2. What will happen as a result?

They have one or two distinct paths that they can take. One is that they can exit and sell, recognizing that asset management is not a core competency. They may want to realize some value in them and shore up their capital adequacy requirements.

The second is they can hold on but begin to make investments in the business and increase its value. We think a fair number will do this. The asset management business is fundamentally a good one for them to be in; it’s a diversified feature of their business, but it’s also potentially a higher margin business with a more stable fee base than their core businesses. If they can build a truly competitive business, then holding on to it will be a good thing.

3. But some just won’t be able to sell, will they?

No. For some portion of these banks, selling won’t be an option.

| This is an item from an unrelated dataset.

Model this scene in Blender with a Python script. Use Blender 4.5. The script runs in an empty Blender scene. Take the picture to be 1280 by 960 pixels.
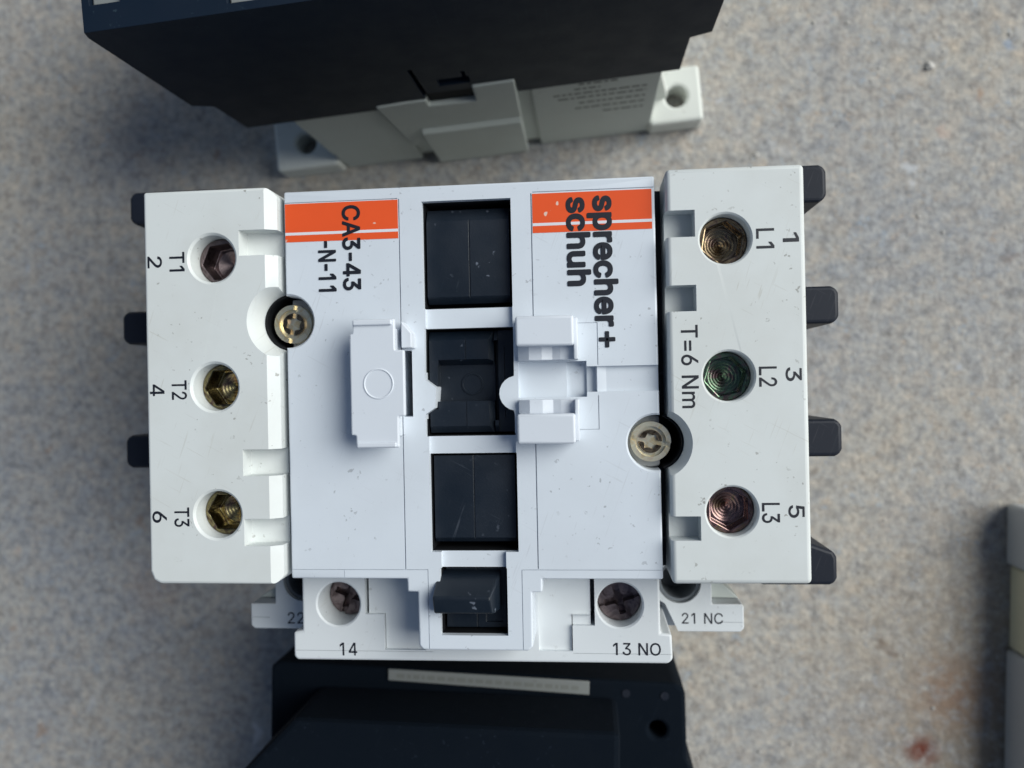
import bpy, bmesh, math, random
from mathutils import Vector, Matrix
random.seed(7)
R = math.radians
S = 0.001                      # everything below is written in millimetres
sc = bpy.context.scene
COL = sc.collection

# ---------------------------------------------------------------- camera, sky, sun, exposure
TILT = math.atan(0.095)
cd = bpy.data.cameras.new('camera')
cam = bpy.data.objects.new('camera', cd); COL.objects.link(cam)
cam.location = (0, 0, 0.225); cam.rotation_euler = (0, TILT, 0)
cd.sensor_width = 36; cd.lens = 36 * 1000 / 1280
cd.clip_start = 0.005; cd.clip_end = 50
cd.dof.use_dof = True; cd.dof.focus_distance = 0.131; cd.dof.aperture_fstop = 16
sc.camera = cam

SUN_EL, SUN_AZ = 39, 20        # azimuth measured from +x towards +y
w = bpy.data.worlds.new('World'); sc.world = w; w.use_nodes = True
nt = w.node_tree
sky = nt.nodes.new('ShaderNodeTexSky'); sky.sky_type = 'NISHITA'; sky.sun_disc = False
sky.sun_elevation = R(SUN_EL); sky.sun_rotation = R(90 - SUN_AZ)
sky.dust_density = 2.5; sky.ozone_density = 1.0
bg = nt.nodes['Background']; bg.inputs['Strength'].default_value = 0.042
nt.links.new(sky.outputs[0], bg.inputs[0])
sd = bpy.data.lights.new('sun', 'SUN'); sd.energy = 2.45; sd.angle = R(50); sd.color = (0.96, 1.0, 0.97)
sun = bpy.data.objects.new('sun', sd); COL.objects.link(sun)
dv = Vector((math.cos(R(SUN_EL)) * math.cos(R(SUN_AZ)), math.cos(R(SUN_EL)) * math.sin(R(SUN_AZ)), math.sin(R(SUN_EL))))
sun.rotation_euler = dv.to_track_quat('Z', 'Y').to_euler(); sun.location = dv
sc.view_settings.view_transform = 'Standard'; sc.view_settings.look = 'None'
sc.view_settings.exposure = 0.53; sc.view_settings.gamma = 1

# ---------------------------------------------------------------- materials
def mat(name):
    m = bpy.data.materials.new(name); m.use_nodes = True
    return m, m.node_tree, m.node_tree.nodes['Principled BSDF']

def N(nt, t, **kw):
    n = nt.nodes.new(t)
    for k, v in kw.items():
        if k in n.inputs: n.inputs[k].default_value = v
        else: setattr(n, k, v)
    return n

def ramp(nt, src, stops, interp='LINEAR'):
    r = nt.nodes.new('ShaderNodeValToRGB'); r.color_ramp.interpolation = interp
    e = r.color_ramp.elements
    while len(e) < len(stops): e.new(0.5)
    for i, (p, c) in enumerate(stops):
        e[i].position = p; e[i].color = c if len(c) == 4 else (*c, 1)
    nt.links.new(src, r.inputs[0]); return r

def mixc(nt, fac, a, b, mode='MIX'):
    m = nt.nodes.new('ShaderNodeMix'); m.data_type = 'RGBA'; m.blend_type = mode
    for k, v in ((0, fac), (6, a), (7, b)):
        if isinstance(v, bpy.types.NodeSocket): nt.links.new(v, m.inputs[k])
        else: m.inputs[k].default_value = v if k == 0 else (*v[:3], 1)
    return m.outputs[2]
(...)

Many of these asset management businesses today aren’t really worth that much because they are too integrated in the bank, and the banks haven’t built a really quality organization. Of the top 30, perhaps one half of them have the opportunity to sell their business in a way where it would financially make sense and a transaction is actually doable. Who will do it? That’s much more difficult to estimate.

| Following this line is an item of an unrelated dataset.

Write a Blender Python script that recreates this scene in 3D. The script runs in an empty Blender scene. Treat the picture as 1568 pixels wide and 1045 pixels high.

4. You mentioned that global leaders have had some success in Continental Europe. Why?

If you look at the business broadly and globally, there are probably three or four characteristics of an asset manager that make them successful.

It’s fair to say that the global leaders are better able to tick off those boxes than the Europeans are, generally. Global asset managers have better incentive alignment. They’ve found some way to link the franchise value of the asset manager to the compensation incentives for the critical people in the asset management organization. The European banks, like most banks, have not been able to do that. They’ve rewarded their management teams with bank stock and cash, creating an inherently less competitive and less stable structure.

Second, these global organizations have done a much better job of investing in third-party distribution. The European firms are reliant on the captive distribution of the parent company. When the parent company went through the financial crisis, they began to see their own customers move back into bank deposits, taking money away from asset management products. The asset management subsidiary without a well-developed third-party distribution system was a net loser in terms of assets.

The non-European headquartered firms also did a better job of investing in products and investment capabilities that the market wanted. Products that are less home country biased and more global and emerging markets, for example, as well as alternatives that have higher fees and better margins.

5. It seems that the European debt crisis will have a permanent and far reaching impact on the asset management industry.

There really is a bigger question beginning to emerge. I think these banks have an existential question they have to ask themselves. Will they and can they continue to own asset managers in reality? From a shareholder’s and a regulator’s standpoint, this will potentially come to a head over the next year or two. It’s not unfathomable that in five years a lot if not most of the banks are out of the asset management business.